## Start

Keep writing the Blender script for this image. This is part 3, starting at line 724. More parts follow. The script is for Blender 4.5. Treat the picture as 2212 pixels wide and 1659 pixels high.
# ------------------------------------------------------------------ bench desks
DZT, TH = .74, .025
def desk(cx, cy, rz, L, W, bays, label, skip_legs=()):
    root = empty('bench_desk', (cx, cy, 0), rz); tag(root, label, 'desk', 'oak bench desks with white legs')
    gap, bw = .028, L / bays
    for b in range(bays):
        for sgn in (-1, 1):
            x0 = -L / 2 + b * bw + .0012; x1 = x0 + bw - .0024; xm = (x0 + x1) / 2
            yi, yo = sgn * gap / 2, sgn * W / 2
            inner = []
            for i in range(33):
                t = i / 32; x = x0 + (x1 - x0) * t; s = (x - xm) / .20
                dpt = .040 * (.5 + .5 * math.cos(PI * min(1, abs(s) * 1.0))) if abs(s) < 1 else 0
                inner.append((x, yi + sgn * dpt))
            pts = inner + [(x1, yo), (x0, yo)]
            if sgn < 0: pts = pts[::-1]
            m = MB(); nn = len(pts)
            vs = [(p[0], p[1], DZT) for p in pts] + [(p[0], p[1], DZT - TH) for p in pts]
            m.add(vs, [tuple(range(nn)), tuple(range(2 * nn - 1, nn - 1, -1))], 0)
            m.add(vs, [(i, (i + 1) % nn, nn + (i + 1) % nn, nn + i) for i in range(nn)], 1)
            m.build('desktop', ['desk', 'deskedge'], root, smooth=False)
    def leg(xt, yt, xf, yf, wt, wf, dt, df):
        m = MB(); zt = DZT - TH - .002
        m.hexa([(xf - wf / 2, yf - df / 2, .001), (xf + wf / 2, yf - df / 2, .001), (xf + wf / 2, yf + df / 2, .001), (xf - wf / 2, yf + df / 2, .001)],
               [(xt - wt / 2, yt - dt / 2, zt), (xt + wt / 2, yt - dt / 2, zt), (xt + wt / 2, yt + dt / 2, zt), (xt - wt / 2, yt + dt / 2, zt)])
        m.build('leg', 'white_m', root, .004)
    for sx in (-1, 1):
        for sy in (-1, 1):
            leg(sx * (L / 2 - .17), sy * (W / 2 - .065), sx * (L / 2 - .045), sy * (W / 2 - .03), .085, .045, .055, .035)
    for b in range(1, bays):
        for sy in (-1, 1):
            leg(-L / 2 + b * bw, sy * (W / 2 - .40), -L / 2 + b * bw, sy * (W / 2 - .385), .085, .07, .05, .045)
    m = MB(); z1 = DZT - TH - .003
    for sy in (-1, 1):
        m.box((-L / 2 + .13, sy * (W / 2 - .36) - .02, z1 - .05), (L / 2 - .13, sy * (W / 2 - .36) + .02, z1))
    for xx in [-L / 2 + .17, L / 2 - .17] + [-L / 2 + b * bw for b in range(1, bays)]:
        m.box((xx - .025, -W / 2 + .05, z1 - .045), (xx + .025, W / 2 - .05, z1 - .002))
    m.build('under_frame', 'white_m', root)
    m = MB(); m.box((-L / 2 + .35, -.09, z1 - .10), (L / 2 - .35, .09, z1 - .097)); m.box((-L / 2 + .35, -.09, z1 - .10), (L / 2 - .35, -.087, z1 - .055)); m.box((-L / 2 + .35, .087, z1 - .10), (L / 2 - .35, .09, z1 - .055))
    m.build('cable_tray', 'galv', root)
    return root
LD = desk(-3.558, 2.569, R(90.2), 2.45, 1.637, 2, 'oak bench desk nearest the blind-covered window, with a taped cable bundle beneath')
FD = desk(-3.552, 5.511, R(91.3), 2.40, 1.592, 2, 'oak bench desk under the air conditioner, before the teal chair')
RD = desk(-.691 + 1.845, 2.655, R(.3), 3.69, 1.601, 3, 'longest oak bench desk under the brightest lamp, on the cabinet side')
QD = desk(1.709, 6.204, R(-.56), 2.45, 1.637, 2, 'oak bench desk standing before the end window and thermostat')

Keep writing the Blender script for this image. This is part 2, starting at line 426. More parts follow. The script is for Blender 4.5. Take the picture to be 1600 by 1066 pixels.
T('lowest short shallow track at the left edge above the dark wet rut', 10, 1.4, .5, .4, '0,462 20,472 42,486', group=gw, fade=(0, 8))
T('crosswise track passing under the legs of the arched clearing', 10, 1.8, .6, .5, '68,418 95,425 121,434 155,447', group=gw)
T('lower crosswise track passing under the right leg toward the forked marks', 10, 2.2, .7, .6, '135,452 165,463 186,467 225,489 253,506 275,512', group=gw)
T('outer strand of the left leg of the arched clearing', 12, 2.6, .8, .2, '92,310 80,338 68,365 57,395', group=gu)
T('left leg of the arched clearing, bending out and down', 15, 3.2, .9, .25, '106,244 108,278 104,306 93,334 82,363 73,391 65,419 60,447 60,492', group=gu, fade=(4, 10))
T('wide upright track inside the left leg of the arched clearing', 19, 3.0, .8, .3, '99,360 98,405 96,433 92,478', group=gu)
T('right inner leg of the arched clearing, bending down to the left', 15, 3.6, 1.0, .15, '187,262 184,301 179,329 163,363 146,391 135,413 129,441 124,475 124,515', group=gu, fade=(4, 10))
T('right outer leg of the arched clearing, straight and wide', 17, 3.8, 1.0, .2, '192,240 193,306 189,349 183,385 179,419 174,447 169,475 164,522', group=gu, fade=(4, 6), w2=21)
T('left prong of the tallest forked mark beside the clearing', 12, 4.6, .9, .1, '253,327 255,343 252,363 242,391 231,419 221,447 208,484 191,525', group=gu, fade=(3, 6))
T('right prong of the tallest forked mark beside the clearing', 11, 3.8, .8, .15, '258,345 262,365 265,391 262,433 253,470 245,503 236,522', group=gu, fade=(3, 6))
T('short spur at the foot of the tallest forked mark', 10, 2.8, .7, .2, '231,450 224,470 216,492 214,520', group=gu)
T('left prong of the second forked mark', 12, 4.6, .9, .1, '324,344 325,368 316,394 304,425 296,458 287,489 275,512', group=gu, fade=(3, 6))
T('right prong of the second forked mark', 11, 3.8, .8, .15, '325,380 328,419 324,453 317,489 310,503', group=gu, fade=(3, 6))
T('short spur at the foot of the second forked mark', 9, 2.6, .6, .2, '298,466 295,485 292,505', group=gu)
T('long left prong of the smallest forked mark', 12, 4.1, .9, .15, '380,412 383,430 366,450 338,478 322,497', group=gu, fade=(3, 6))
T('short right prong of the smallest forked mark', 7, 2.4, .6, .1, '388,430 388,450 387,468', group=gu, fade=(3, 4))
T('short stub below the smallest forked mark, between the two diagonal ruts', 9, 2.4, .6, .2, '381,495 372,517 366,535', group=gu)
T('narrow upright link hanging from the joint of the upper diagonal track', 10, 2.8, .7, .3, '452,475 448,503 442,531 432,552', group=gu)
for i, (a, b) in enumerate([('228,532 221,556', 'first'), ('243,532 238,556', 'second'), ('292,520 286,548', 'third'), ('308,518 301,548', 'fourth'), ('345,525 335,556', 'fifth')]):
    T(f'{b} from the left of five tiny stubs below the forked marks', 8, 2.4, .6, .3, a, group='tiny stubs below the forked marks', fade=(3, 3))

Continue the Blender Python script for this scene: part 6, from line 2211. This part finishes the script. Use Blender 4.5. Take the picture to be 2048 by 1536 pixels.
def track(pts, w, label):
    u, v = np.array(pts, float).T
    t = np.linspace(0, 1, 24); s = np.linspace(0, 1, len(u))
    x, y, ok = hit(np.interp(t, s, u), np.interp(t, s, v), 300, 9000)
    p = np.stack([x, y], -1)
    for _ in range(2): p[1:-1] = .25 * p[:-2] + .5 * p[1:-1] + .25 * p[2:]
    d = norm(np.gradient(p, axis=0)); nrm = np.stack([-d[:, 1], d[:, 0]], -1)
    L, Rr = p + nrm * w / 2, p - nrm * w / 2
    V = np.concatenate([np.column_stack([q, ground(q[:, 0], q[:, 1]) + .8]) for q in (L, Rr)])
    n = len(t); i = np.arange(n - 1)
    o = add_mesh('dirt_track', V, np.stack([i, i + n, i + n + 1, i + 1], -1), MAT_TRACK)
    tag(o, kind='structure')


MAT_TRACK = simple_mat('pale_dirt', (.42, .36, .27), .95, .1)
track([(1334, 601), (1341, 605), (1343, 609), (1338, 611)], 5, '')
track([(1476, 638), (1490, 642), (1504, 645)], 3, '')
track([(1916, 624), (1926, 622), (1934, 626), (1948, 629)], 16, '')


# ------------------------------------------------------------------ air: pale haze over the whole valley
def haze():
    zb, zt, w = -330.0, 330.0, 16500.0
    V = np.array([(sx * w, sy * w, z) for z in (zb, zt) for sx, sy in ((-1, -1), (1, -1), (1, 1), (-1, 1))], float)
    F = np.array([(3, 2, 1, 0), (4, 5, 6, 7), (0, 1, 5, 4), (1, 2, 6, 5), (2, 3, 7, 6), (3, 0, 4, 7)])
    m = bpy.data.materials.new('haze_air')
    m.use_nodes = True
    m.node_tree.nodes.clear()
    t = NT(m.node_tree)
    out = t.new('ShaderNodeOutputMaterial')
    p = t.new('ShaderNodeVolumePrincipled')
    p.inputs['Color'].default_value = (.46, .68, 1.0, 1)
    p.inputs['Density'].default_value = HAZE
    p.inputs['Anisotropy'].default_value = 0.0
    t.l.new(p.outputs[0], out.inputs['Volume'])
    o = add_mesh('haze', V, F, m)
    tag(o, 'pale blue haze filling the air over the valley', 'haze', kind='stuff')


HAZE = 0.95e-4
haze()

## End

→ Task objective:
Copy every line in the records above that contains the word "parts".

→ Result of the exercise:
Keep writing the Blender script for this image. This is part 3, starting at line 724. More parts follow. The script is for Blender 4.5. Treat the picture as 2212 pixels wide and 1659 pixels high.
Keep writing the Blender script for this image. This is part 2, starting at line 426. More parts follow. The script is for Blender 4.5. Take the picture to be 1600 by 1066 pixels.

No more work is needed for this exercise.